Only New York’s policing revolution, which began in 1994 and seeks to prevent crime before it happens, explains the distinction. Poverty and unemployment were higher in New York than in the nation as a whole over the last decade and a half. New York’s rates of drug use, income inequality and student failure did not go down.

What has changed is the city’s style of policing. Since 1994, the police department has deployed officers to areas where law-abiding residents were being most victimized and has asked those officers to intervene in suspicious behavior before a crime happens. Stop and frisk has been a vital part of that approach. David Weisburd, a George Mason University criminologist, found in a recent unpublished paper that those stops have been targeted with pinpoint precision to the street segments where crime is highest.

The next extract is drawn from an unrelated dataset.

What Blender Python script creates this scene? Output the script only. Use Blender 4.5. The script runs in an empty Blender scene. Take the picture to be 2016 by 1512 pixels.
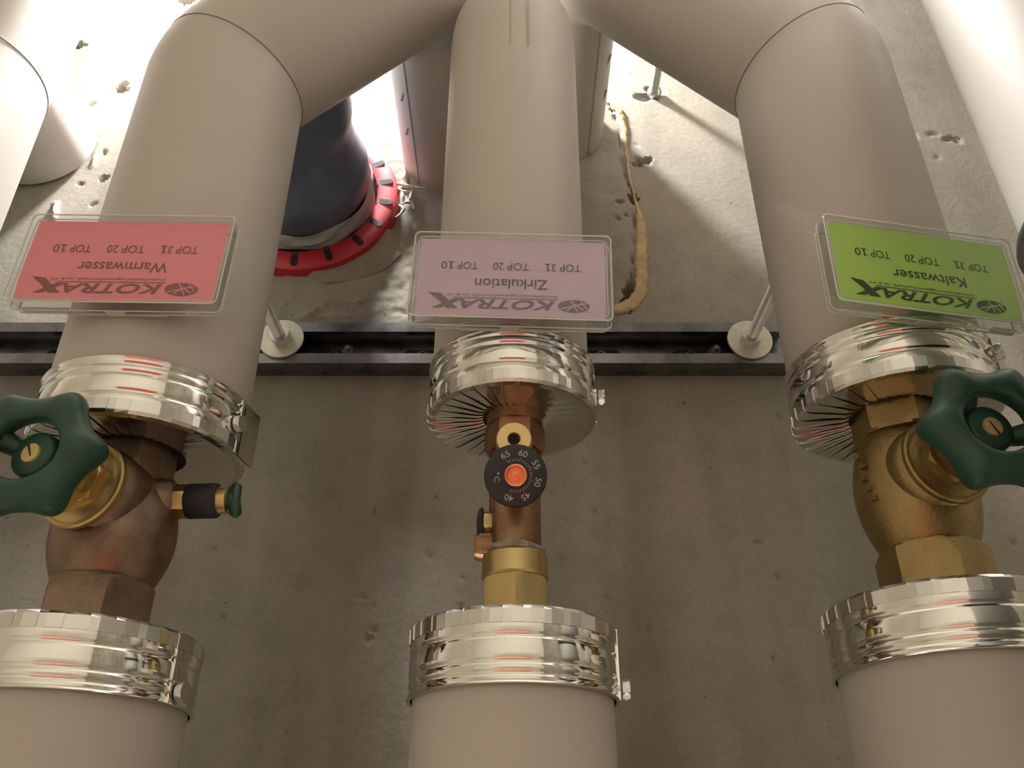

One purpose of stop and frisk is to deter criminals from carrying guns, in order to minimize spur-of-the-moment shootings. That deterrence has taken place. Street gangs now keep "community guns" in communal locations rather than on their person, to avoid a gun possession arrest if they are stopped. The city’s astounding homicide drop — 82 percent from 1990 to 2009 — is driven by a decline in gun crime, which disproportionately affects black males. In 2011, guns were used in 61 percent of all homicides, but 86 percent of black males between the ages of 16 and 21 killed that year died from gunfire, according to N.Y.P.D. data.

Being stopped when you are innocent is an infuriating, humiliating experience. New York’s officers need to better explain to stop subjects why they were accosted. And if a more powerful method of deterring crime is developed, the N.Y.P.D. should and would adopt it. But for now, New York’s most vulnerable residents enjoy a freedom from assault unknown in any other big city, thanks to the N.Y.P.D.’s assertive style of policing.